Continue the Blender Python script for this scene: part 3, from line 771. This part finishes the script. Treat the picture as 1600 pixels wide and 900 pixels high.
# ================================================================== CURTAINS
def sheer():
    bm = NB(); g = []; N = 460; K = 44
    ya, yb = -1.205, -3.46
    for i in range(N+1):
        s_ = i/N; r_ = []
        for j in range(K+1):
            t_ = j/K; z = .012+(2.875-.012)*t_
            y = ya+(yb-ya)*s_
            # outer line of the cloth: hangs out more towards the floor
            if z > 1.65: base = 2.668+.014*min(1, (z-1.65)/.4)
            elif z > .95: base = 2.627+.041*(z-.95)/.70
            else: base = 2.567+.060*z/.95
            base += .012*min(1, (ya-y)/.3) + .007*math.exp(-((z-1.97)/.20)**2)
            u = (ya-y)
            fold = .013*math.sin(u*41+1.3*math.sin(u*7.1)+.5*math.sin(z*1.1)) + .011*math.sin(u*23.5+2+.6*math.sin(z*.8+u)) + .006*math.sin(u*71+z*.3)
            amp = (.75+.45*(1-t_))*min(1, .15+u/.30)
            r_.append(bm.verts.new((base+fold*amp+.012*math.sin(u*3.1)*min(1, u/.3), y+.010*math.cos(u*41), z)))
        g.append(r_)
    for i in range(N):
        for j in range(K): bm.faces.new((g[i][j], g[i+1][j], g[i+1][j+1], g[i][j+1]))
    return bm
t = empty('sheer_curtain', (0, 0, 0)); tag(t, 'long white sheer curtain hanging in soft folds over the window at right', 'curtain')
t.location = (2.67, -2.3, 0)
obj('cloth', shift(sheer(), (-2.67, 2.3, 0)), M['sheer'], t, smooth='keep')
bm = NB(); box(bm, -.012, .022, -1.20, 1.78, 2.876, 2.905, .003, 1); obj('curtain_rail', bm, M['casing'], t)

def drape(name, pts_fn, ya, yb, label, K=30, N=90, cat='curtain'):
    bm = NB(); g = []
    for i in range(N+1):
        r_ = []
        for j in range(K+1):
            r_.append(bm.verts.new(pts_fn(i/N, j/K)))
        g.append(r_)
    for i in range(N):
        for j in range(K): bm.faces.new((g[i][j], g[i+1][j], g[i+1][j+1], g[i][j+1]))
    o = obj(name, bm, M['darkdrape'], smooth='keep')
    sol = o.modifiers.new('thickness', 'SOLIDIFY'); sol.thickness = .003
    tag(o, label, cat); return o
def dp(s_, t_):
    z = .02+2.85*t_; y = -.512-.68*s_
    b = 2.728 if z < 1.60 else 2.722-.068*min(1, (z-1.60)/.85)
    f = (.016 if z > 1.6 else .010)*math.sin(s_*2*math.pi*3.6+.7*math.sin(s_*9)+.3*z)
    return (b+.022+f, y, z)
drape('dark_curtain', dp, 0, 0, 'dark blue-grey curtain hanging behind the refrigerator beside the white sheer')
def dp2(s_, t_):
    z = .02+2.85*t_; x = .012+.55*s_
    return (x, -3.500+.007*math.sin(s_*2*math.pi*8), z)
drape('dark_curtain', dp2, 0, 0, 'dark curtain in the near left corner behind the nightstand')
*-*-*
▶ Short exercise: Recopy the whole listing exactly.

▶ Complete output:
Continue the Blender Python script for this scene: part 3, from line 771. This part finishes the script. Treat the picture as 1600 pixels wide and 900 pixels high.
# ================================================================== CURTAINS
def sheer():
    bm = NB(); g = []; N = 460; K = 44
    ya, yb = -1.205, -3.46
    for i in range(N+1):
        s_ = i/N; r_ = []
        for j in range(K+1):
            t_ = j/K; z = .012+(2.875-.012)*t_
            y = ya+(yb-ya)*s_
            # outer line of the cloth: hangs out more towards the floor
            if z > 1.65: base = 2.668+.014*min(1, (z-1.65)/.4)
            elif z > .95: base = 2.627+.041*(z-.95)/.70
            else: base = 2.567+.060*z/.95
            base += .012*min(1, (ya-y)/.3) + .007*math.exp(-((z-1.97)/.20)**2)
            u = (ya-y)
            fold = .013*math.sin(u*41+1.3*math.sin(u*7.1)+.5*math.sin(z*1.1)) + .011*math.sin(u*23.5+2+.6*math.sin(z*.8+u)) + .006*math.sin(u*71+z*.3)
            amp = (.75+.45*(1-t_))*min(1, .15+u/.30)
            r_.append(bm.verts.new((base+fold*amp+.012*math.sin(u*3.1)*min(1, u/.3), y+.010*math.cos(u*41), z)))
        g.append(r_)
    for i in range(N):
        for j in range(K): bm.faces.new((g[i][j], g[i+1][j], g[i+1][j+1], g[i][j+1]))
    return bm
t = empty('sheer_curtain', (0, 0, 0)); tag(t, 'long white sheer curtain hanging in soft folds over the window at right', 'curtain')
t.location = (2.67, -2.3, 0)
obj('cloth', shift(sheer(), (-2.67, 2.3, 0)), M['sheer'], t, smooth='keep')
bm = NB(); box(bm, -.012, .022, -1.20, 1.78, 2.876, 2.905, .003, 1); obj('curtain_rail', bm, M['casing'], t)

def drape(name, pts_fn, ya, yb, label, K=30, N=90, cat='curtain'):
    bm = NB(); g = []
    for i in range(N+1):
        r_ = []
        for j in range(K+1):
            r_.append(bm.verts.new(pts_fn(i/N, j/K)))
        g.append(r_)
    for i in range(N):
        for j in range(K): bm.faces.new((g[i][j], g[i+1][j], g[i+1][j+1], g[i][j+1]))
    o = obj(name, bm, M['darkdrape'], smooth='keep')
    sol = o.modifiers.new('thickness', 'SOLIDIFY'); sol.thickness = .003
    tag(o, label, cat); return o
def dp(s_, t_):
    z = .02+2.85*t_; y = -.512-.68*s_
    b = 2.728 if z < 1.60 else 2.722-.068*min(1, (z-1.60)/.85)
    f = (.016 if z > 1.6 else .010)*math.sin(s_*2*math.pi*3.6+.7*math.sin(s_*9)+.3*z)
    return (b+.022+f, y, z)
drape('dark_curtain', dp, 0, 0, 'dark blue-grey curtain hanging behind the refrigerator beside the white sheer')
def dp2(s_, t_):
    z = .02+2.85*t_; x = .012+.55*s_
    return (x, -3.500+.007*math.sin(s_*2*math.pi*8), z)
drape('dark_curtain', dp2, 0, 0, 'dark curtain in the near left corner behind the nightstand')